While fuel subsidies may mitigate accelerating inflation, such measures could inflate the deficit amid growing fiscal concerns, potentially triggering further capital outflows and undermining officials' efforts to maintain currency stability.
Bank of Russia
Bank of Russia officials will discuss on Friday whether the surge in inflation caused by the VAT increase is easing sufficiently to allow for a seventh consecutive cut in the key interest rate.
Monetary policymakers have cut interest rates by 50 basis points at each of the last three meetings, and their decision will come just before the release of February's consumer price data.
Expected decisions
Tuesday
The King of Morocco is expected to appoint a new central bank governor before the quarterly interest rate decision.
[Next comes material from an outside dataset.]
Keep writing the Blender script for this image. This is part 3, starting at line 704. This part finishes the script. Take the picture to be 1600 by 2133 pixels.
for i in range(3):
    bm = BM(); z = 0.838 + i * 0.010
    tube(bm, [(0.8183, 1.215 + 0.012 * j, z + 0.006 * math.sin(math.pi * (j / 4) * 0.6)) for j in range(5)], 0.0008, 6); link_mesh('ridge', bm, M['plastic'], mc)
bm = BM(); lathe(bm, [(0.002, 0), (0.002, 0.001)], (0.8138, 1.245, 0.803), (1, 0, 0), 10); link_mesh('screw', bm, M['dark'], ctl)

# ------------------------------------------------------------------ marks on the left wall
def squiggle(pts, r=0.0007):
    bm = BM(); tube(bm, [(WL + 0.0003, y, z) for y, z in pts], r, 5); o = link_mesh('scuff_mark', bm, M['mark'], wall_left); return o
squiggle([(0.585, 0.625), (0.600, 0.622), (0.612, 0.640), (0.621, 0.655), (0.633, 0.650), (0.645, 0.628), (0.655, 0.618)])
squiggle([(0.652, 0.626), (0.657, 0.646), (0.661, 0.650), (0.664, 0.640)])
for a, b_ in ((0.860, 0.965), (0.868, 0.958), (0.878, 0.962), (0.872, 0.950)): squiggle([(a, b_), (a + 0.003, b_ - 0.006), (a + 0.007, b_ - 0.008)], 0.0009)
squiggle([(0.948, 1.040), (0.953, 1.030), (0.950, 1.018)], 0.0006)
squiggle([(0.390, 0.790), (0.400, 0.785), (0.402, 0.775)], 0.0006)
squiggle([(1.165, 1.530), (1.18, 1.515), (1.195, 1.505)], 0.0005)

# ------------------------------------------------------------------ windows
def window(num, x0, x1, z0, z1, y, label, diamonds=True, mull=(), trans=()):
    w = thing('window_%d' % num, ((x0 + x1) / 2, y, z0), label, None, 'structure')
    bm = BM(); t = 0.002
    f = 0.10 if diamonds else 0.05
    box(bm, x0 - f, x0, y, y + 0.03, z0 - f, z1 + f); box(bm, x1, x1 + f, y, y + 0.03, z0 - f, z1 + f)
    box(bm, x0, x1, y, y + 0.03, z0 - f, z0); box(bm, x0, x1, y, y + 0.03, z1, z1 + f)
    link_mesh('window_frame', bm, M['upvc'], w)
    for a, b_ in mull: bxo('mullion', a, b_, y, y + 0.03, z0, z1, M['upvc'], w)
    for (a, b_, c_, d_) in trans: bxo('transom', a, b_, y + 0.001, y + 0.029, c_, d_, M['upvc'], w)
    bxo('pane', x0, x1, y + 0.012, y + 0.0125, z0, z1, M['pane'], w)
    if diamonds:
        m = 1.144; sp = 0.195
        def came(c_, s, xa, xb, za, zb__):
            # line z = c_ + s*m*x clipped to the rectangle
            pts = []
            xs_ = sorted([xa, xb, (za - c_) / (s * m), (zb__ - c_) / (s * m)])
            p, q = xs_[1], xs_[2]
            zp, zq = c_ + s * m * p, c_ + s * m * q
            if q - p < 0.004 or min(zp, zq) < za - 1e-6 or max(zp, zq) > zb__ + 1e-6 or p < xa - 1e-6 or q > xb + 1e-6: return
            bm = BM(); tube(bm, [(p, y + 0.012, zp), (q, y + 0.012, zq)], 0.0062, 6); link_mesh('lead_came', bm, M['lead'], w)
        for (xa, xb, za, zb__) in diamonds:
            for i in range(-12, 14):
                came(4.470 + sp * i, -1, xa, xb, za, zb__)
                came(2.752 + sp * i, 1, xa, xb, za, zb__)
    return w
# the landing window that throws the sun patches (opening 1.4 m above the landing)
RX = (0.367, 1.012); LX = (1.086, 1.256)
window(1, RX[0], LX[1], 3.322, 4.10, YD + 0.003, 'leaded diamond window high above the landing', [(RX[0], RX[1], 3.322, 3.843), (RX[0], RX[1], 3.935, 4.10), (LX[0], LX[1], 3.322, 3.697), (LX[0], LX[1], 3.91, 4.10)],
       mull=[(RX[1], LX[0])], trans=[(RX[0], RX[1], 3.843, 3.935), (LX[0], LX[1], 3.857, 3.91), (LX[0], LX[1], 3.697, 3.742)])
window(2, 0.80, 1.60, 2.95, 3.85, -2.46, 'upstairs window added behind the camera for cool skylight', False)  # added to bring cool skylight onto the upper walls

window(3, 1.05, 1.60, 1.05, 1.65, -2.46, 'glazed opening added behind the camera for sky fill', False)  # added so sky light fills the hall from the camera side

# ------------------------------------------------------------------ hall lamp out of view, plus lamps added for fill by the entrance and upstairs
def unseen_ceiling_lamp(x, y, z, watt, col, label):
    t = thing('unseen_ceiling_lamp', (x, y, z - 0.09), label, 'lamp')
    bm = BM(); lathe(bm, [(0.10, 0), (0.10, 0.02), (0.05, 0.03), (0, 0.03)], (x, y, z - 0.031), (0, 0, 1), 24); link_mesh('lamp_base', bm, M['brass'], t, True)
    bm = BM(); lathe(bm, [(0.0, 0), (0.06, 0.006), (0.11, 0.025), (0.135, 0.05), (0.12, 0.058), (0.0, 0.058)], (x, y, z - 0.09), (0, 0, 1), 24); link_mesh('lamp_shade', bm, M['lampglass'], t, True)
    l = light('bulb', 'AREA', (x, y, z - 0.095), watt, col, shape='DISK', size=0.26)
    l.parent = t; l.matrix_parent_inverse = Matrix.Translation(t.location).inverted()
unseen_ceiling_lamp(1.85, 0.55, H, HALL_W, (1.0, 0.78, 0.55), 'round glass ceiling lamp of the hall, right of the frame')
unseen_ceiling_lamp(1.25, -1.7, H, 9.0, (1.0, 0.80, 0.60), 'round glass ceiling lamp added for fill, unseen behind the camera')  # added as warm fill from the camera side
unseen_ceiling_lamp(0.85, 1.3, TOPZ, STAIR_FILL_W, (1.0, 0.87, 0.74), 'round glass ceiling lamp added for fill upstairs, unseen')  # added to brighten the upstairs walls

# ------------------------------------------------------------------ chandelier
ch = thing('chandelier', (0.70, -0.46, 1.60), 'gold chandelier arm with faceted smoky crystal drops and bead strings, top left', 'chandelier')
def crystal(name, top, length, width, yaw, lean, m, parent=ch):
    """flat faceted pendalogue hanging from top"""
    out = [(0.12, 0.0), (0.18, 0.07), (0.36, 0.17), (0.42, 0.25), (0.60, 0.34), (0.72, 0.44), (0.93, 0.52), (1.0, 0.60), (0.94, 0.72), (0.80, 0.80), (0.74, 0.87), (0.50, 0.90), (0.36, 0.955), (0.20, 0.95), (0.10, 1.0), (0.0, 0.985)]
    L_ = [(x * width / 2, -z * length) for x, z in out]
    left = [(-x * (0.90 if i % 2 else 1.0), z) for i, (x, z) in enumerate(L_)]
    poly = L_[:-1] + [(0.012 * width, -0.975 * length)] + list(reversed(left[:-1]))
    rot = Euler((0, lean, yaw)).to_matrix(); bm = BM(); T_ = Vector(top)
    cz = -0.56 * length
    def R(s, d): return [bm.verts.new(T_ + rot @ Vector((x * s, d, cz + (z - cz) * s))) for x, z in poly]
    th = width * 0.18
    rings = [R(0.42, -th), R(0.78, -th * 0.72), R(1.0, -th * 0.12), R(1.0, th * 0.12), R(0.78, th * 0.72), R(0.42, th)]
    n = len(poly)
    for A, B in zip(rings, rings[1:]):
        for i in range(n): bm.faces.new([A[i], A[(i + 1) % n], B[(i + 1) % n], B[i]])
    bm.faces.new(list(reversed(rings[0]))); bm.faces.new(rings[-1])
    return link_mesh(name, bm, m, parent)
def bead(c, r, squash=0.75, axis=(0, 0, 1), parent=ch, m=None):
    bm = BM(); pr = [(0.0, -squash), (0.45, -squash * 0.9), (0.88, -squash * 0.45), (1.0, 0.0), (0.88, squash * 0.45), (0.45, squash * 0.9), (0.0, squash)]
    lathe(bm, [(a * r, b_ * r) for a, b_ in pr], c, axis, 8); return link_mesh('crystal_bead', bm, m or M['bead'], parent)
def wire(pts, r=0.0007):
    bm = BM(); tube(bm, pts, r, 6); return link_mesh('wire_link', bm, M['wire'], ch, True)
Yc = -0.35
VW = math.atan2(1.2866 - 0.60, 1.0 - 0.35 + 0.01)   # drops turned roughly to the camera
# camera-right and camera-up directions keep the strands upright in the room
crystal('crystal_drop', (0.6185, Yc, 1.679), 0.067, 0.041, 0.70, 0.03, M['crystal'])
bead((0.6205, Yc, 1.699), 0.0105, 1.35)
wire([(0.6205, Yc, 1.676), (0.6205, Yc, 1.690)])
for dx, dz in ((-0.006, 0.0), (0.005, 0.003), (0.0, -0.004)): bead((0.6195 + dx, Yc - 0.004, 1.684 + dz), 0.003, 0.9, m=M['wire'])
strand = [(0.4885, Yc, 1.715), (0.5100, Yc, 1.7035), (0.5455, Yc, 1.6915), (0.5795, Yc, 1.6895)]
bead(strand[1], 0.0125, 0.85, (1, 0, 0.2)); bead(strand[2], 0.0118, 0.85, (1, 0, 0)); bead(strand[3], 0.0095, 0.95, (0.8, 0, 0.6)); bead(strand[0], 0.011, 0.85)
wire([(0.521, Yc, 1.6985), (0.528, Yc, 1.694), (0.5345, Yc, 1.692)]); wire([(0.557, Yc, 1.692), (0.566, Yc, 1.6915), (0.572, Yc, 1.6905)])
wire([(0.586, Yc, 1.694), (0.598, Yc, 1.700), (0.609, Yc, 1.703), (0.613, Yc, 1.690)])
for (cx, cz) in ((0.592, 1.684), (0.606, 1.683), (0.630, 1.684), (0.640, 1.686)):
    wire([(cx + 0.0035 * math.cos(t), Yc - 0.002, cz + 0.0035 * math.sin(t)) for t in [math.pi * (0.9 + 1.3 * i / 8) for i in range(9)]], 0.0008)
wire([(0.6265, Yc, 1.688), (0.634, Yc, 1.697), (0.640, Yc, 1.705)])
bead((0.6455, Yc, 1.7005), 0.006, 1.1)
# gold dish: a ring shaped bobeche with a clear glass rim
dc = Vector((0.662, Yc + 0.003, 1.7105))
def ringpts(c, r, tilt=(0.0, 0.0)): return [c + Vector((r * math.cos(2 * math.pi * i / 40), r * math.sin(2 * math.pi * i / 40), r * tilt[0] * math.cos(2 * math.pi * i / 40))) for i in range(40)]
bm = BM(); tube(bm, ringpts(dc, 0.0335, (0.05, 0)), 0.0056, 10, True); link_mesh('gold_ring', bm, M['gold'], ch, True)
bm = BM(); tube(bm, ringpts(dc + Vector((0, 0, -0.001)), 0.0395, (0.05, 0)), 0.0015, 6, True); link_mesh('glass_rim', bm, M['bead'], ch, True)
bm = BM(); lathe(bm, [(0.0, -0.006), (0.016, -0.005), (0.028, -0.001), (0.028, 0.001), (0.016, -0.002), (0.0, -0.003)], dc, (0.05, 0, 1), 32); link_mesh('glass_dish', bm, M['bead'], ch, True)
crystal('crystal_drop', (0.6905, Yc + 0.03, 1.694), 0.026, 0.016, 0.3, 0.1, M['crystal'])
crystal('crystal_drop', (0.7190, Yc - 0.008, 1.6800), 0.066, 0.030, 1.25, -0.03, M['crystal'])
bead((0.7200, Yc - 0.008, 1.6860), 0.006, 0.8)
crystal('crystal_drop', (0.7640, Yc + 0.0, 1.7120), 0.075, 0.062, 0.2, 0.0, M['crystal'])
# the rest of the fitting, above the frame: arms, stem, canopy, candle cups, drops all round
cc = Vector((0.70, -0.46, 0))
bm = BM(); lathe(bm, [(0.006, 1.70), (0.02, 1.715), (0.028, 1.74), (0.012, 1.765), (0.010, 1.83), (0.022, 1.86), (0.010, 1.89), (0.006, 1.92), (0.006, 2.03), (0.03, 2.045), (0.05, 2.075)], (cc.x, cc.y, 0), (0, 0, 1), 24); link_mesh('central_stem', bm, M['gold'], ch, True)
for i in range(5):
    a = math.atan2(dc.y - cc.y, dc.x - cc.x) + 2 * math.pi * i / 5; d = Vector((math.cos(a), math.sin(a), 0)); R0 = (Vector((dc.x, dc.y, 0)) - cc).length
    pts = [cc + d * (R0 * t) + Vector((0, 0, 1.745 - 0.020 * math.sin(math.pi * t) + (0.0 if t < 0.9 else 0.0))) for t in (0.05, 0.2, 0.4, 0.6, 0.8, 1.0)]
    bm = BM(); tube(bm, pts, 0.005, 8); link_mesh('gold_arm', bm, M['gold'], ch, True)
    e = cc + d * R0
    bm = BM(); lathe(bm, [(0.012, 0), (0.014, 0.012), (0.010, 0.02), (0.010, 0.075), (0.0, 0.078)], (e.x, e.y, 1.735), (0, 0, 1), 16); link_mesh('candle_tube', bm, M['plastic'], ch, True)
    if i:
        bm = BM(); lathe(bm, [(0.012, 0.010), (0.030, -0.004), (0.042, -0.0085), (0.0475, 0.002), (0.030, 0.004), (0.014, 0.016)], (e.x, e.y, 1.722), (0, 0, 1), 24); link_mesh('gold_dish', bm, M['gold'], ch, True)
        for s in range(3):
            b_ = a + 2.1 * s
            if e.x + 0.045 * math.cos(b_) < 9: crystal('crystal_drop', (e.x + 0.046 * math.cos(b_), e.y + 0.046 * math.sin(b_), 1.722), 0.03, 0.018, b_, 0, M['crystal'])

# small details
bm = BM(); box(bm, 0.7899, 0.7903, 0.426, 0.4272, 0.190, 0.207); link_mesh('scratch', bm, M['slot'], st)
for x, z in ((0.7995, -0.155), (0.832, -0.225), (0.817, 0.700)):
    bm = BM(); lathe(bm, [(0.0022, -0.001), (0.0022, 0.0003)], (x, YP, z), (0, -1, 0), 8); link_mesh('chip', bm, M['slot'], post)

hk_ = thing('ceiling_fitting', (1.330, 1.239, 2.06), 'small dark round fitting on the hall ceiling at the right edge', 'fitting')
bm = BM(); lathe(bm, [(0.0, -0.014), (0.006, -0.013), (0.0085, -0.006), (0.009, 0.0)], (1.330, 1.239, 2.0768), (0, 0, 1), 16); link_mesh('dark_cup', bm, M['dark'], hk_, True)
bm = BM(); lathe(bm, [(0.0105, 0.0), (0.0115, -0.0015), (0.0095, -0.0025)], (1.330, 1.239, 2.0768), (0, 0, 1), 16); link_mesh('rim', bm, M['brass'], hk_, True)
The bank is likely to keep rates unchanged while policymakers monitor the impact of the Iran war on inflation.
Wednesday
Iceland’s central bank is expected to raise its interest rate by a quarter of a percentage point to 7.5%, reversing the easing path that began in 2024, as inflation remained at 5.2% with rising oil prices.
After four major cuts since July that reduced Ghana’s benchmark interest rate by 12.5 percentage points to 15.5%, the central bank may slow the pace of easing or pause the cuts temporarily while assessing the impact of the war on inflation.
Thursday
Czech monetary policymakers are also expected to keep borrowing costs unchanged, with developments related to Iran likely to add further arguments for doing so.
The Ukrainian central bank's decision is also expected to keep monetary policy unchanged after its reduction in January.
Taiwan's economy has been supported by strong global demand for AI-related technology products, but the central bank is unlikely to raise interest rates now that inflation has remained below 2% in recent months.
Friday
Paraguay's central bank faces a relatively unusual situation: inflation has slowed for six consecutive months to 2.3%, well below its target of 3.5%. Successive interest rate cuts have reduced borrowing costs to 5.5%.